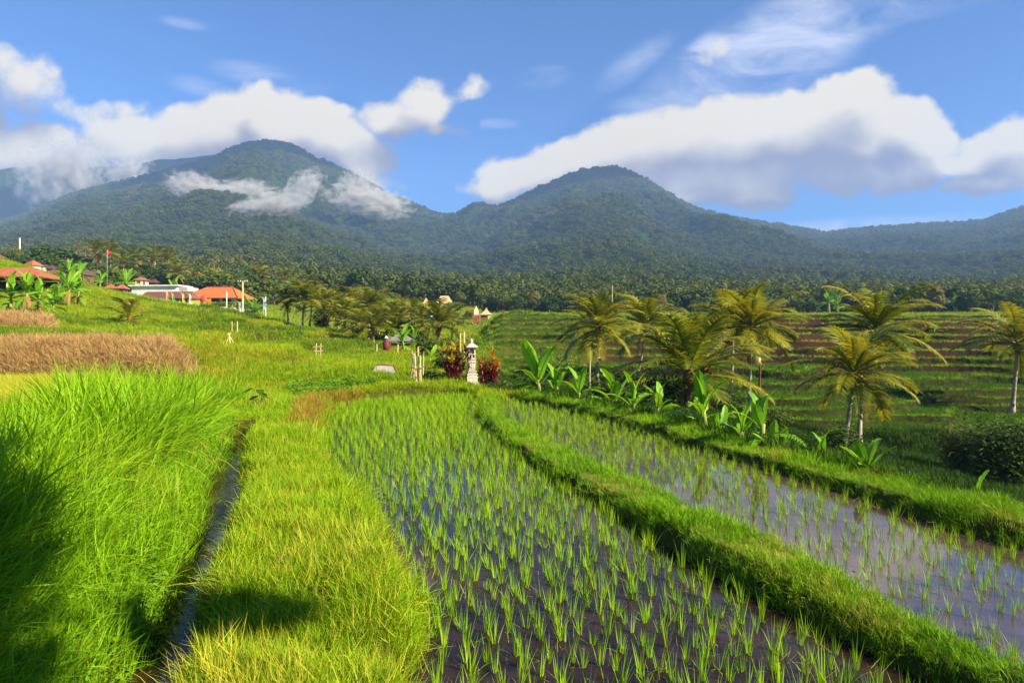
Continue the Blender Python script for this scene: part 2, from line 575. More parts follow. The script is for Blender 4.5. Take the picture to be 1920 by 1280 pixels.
def line_side(line, X, Y):
    """signed distance to an open line: positive on its right-hand (outer) side as it runs towards the camera"""
    X, Y = np.asarray(X, float), np.asarray(Y, float)
    best = np.full(X.shape, 1e9); sgn = np.ones(X.shape)
    for i in range(len(line) - 1):
        (x0, y0), (x1, y1) = line[i], line[i + 1]
        dx, dy = x1 - x0, y1 - y0
        t = np.clip(((X - x0) * dx + (Y - y0) * dy) / (dx * dx + dy * dy), 0, 1)
        d = np.hypot(X - x0 - t * dx, Y - y0 - t * dy)
        cr = dx * (Y - y0) - dy * (X - x0)
        m = d < best
        best = np.where(m, d, best); sgn = np.where(m, np.sign(cr), sgn)
    return best * sgn


def afar(p):
    """village things: the same ray, 1.6 times the distance"""
    e = Vector((0, 0, EYE))
    return e + (Vector(p) - e) * 1.6


def gz(x, y):
    return float(ground(np.array([x]), np.array([y]))[0])


def gp(px, Y, dz=0.0):
    """point on the ground at photo column px and depth Y"""
    Y = Y * 1.6 if Y > 103 else Y
    x = (px - 960) / FPX * Y
    return Vector((x, Y, gz(x, Y) + dz))


# ------------------------------------------------------------------ materials
def material(name):
    m = bpy.data.materials.new(name)
    m.use_nodes = True
    m.node_tree.nodes.clear()
    nt = NT(m.node_tree)
    return m, nt, nt.new('ShaderNodeOutputMaterial')


def principled(nt, col, rough=.7, spec=.3, normal=None, metallic=0, ior=None):
    b = nt.new('ShaderNodeBsdfPrincipled')
    nt.put(b.inputs['Base Color'], col)
    nt.put(b.inputs['Roughness'], rough)
    nt.put(b.inputs['Specular IOR Level'], spec)
    nt.put(b.inputs['Metallic'], metallic)
    if ior:
        b.inputs['IOR'].default_value = ior
    if normal is not None:
        nt.l.new(normal, b.inputs['Normal'])
    return b.outputs[0]


def bump(nt, h, strength=.4, dist=.05):
    n = nt.new('ShaderNodeBump')
    n.inputs['Strength'].default_value = strength
    n.inputs['Distance'].default_value = dist
    nt.l.new(h, n.inputs['Height'])
    return n.outputs[0]


def ramp(nt, f, stops):
    n = nt.new('ShaderNodeValToRGB')
    e = n.color_ramp.elements
    while len(e) < len(stops):
        e.new(.5)
    for k, (p, c) in enumerate(stops):
        e[k].position = p; e[k].color = (*c, 1)
    nt.put(n.inputs[0], f)
    return n.outputs[0]


def plain(name, c1, c2=None, scale=6.0, rough=.75, spec=.25, bumps=.0, bscale=None, metallic=0):
    m, nt, out = material(name)
    pos = nt.new('ShaderNodeTexCoord').outputs['Object']
    n = nt.noise(pos, scale, 5, .6)
    col = nt.mix(nt.ss(n, .3, .7), c1, c2 or [v * .7 for v in c1])
    nrm = bump(nt, nt.noise(pos, bscale or scale * 4, 4, .6), bumps, .03) if bumps else None
    nt.l.new(principled(nt, col, rough, spec, nrm, metallic), out.inputs[0])
    return m


def leaf_mat(name, c1, c2, trans=.35, patch=None, patch_scale=.6, tip=None, rough=.6, spec=.12, vary=.5):
    """leaf or blade: colour varies from plant to plant, in patches over the land, and (tint) from blade root to tip"""
    m, nt, out = material(name)
    geo = nt.new('ShaderNodeNewGeometry')
    oi = nt.new('ShaderNodeObjectInfo')
    n = nt.noise(geo.outputs['Position'], patch_scale, 3, .6)
    f = nt.math('MULTIPLY_ADD', oi.outputs['Random'], vary, nt.math('MULTIPLY', nt.math('SUBTRACT', n, .25), 1.2), clamp=True)
    col = nt.mix(f, c1, c2)
    if patch:
        n2 = nt.noise(geo.outputs['Position'], patch_scale * .7, 4, .65)
        pf = nt.math('MULTIPLY', nt.ss(n2, .52, .72), nt.ss(oi.outputs['Random'], .2, .9))
        col = nt.mix(pf, col, patch)
    if tip:
        a = nt.new('ShaderNodeAttribute', attribute_name='tint')
        col = nt.mix(nt.math('MULTIPLY', a.outputs['Fac'], .9), col, tip)
    p = principled(nt, col, rough, spec)
    t = nt.new('ShaderNodeBsdfTranslucent')
    nt.put(t.inputs['Color'], nt.mix(1.0, col, (1.25, 1.1, .55, 1), 'MULTIPLY'))
    mx = nt.new('ShaderNodeMixShader'); mx.inputs[0].default_value = trans
    nt.l.new(p, mx.inputs[1]); nt.l.new(t.outputs[0], mx.inputs[2])
    nt.l.new(mx.outputs[0], out.inputs[0])
    return m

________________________

**The exercise:** Write out exactly the lines between the start of the data and the line with "return e + (Vector(p) - e) * 1.6", including both, but none of the pictures.

**Response:**
Continue the Blender Python script for this scene: part 2, from line 575. More parts follow. The script is for Blender 4.5. Take the picture to be 1920 by 1280 pixels.
def line_side(line, X, Y):
    """signed distance to an open line: positive on its right-hand (outer) side as it runs towards the camera"""
    X, Y = np.asarray(X, float), np.asarray(Y, float)
    best = np.full(X.shape, 1e9); sgn = np.ones(X.shape)
    for i in range(len(line) - 1):
        (x0, y0), (x1, y1) = line[i], line[i + 1]
        dx, dy = x1 - x0, y1 - y0
        t = np.clip(((X - x0) * dx + (Y - y0) * dy) / (dx * dx + dy * dy), 0, 1)
        d = np.hypot(X - x0 - t * dx, Y - y0 - t * dy)
        cr = dx * (Y - y0) - dy * (X - x0)
        m = d < best
        best = np.where(m, d, best); sgn = np.where(m, np.sign(cr), sgn)
    return best * sgn


def afar(p):
    """village things: the same ray, 1.6 times the distance"""
    e = Vector((0, 0, EYE))
    return e + (Vector(p) - e) * 1.6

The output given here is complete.